Russia has played off ethnic groups against one another in the Caucasus. The three-sided conflict between South Ossetia, Georgia and Russia harks back to old imperial policy.

  • By Charles Clover, Financial Times
  • Published: 00:02 August 10, 2008
  • Gulf News

Hostility between Ossetians and Georgians stretches back at least as far as 1839 when Mikhail Lermontov, wrote Demon, a poem about the enmities that pervade life in the high mountains of the Caucasus. When a Georgian prince was ambushed on his way to his wedding, the wicked bullet of the Ossetian/found him in the darkness, Lermontov wrote.

As Russia stands on the brink of war with Georgia over control of South Ossetia, the words were a useful reminder that things have changed little in a century and a half.

Historically, Russia has played off tribes and ethnic groups against one another in a bid to divide and rule the troublesome region. The three-sided conflict between South Ossetia, Georgia and Russia harks back to old imperial policy.

Ossetia was independent of Georgia but was absorbed into the Russian empire with Georgia, in 1801, and when the Soviet republic of Georgia was formed, following the revolution of 1917, the southern part of Ossetia became part of it. North Ossetia stayed in Russia.

As the USSR collapsed in 1991, South Ossetians moved to reclaim their independence from Georgia and, aided by Moscow, fought a brief civil war, broke away and began running their own affairs.

The Georgian government claims that Moscow supported and continues to support the rebels. After the introduction of Russian peacekeepers into the region, Georgia plausibly claimed that the Russian garrison of 1,000 tacitly supported the rebels.

For the 12 years following the civil war an uneasy truce reigned between Tbilisi and the breakaway capital in Tskhinvali. But this changed with the election of Mikheil Saakashvili as president of Georgia in 2004.

Unsuccessful attempt

The US-backed Saakashvili made restoration of the territorial integrity of Georgia his priority. Neighbouring Abkhazia, another Russia-backed breakaway region, and South Ossetia once again became the site of sporadic fighting as Tbilisi unsuccessfully tried to retake the regions.

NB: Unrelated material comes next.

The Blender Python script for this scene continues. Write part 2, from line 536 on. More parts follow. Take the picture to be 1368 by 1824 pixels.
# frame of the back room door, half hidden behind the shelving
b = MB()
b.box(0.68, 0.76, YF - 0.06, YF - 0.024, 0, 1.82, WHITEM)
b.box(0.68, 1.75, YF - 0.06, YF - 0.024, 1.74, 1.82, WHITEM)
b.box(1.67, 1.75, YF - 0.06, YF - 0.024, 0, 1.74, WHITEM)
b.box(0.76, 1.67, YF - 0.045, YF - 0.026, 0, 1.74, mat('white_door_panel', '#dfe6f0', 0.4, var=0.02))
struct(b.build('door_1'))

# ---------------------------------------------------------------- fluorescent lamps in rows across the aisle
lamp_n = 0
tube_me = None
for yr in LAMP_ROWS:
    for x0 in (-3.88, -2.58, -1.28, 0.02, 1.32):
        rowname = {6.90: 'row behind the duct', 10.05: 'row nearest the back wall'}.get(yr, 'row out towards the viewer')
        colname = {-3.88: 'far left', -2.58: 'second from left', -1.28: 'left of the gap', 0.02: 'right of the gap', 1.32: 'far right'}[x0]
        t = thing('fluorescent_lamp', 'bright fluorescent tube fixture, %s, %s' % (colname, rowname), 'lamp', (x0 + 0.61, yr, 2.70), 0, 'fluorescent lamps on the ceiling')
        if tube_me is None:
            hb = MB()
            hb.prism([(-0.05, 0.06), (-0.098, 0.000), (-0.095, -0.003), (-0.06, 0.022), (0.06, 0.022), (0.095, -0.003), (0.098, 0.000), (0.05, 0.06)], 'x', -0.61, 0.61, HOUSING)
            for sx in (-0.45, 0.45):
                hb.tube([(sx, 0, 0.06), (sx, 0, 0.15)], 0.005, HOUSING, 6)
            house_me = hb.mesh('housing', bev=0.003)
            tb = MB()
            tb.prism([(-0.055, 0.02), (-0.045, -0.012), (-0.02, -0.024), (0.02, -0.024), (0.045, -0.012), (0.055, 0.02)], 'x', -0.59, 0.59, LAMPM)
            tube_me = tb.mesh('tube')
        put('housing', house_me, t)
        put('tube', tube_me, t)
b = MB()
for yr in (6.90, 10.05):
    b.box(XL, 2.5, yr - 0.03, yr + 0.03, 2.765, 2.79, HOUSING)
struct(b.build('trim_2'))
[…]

Its efforts included setting up a rival government to the Russian-backed Eduard Kokoity in South Ossetia.

Since November 2006 Tbilisi has supported an alternative de facto South Ossetian administration led by Dmitri Sanakoev.

With two competing governments struggling for legitimacy, an inexperienced and easily provoked Georgian government in Tbilisi, and an increasingly belligerent and assertive Russia under the leadership of Vladimir Putin, the situation was ripe to get out of control.

The flames were fanned by increasing distrust between Russia and the US as each jostled for influence in the region - the US supporting the Georgian government and Russia supporting the separatists.

This spring negotiations between Georgia and Nato over Georgia's possible accession to the Atlantic alliance shocked Russia, which is deeply opposed to the movement of Nato closer to its borders.

According to Dmitri Trenin, analyst at the Carnegie Moscow Centre, the Russian position on Georgia's Nato bid was that "they can either be in Nato or they can have Abkhazia and South Ossetia".

Since the Nato bid, he said, the two sides had been engaged in a low-key battle of feints, deceptions and provocations - each trying to provoke the other into showing itself to be irresponsible and aggressive.

"The Georgians have been trying to get the Russians to show their true colours, that they are empire-minded and expansionist," Trenin said. And that would help the pro-Western government convince the West that it needed the protection of Nato membership.

For their part, the Russians were doing their best to provoke the Georgian government "to show them to be irresponsible firebrands" and thus unfit for Nato membership, he said.

The spark came last Friday, with the heaviest fighting since 2004. A Western diplomat in Tbilisi who had travelled to Tskhinvali said it was difficult to tell who started shooting first.

"What is clear is that last Friday there was a bomb attack on a Georgian vehicle, which injured six people; a response from Georgia, which ended up killing six on the south Ossetian side; then a pause; and then heavy fighting resumed," the diplomat said.

With Georgian forces seemingly in a pitched battle with Russian peacekeepers around Tskhinvali, and the arrival of Russian forces as reinforcements, Trenin said: "I am afraid this is just the beginning of a much, much bigger problem."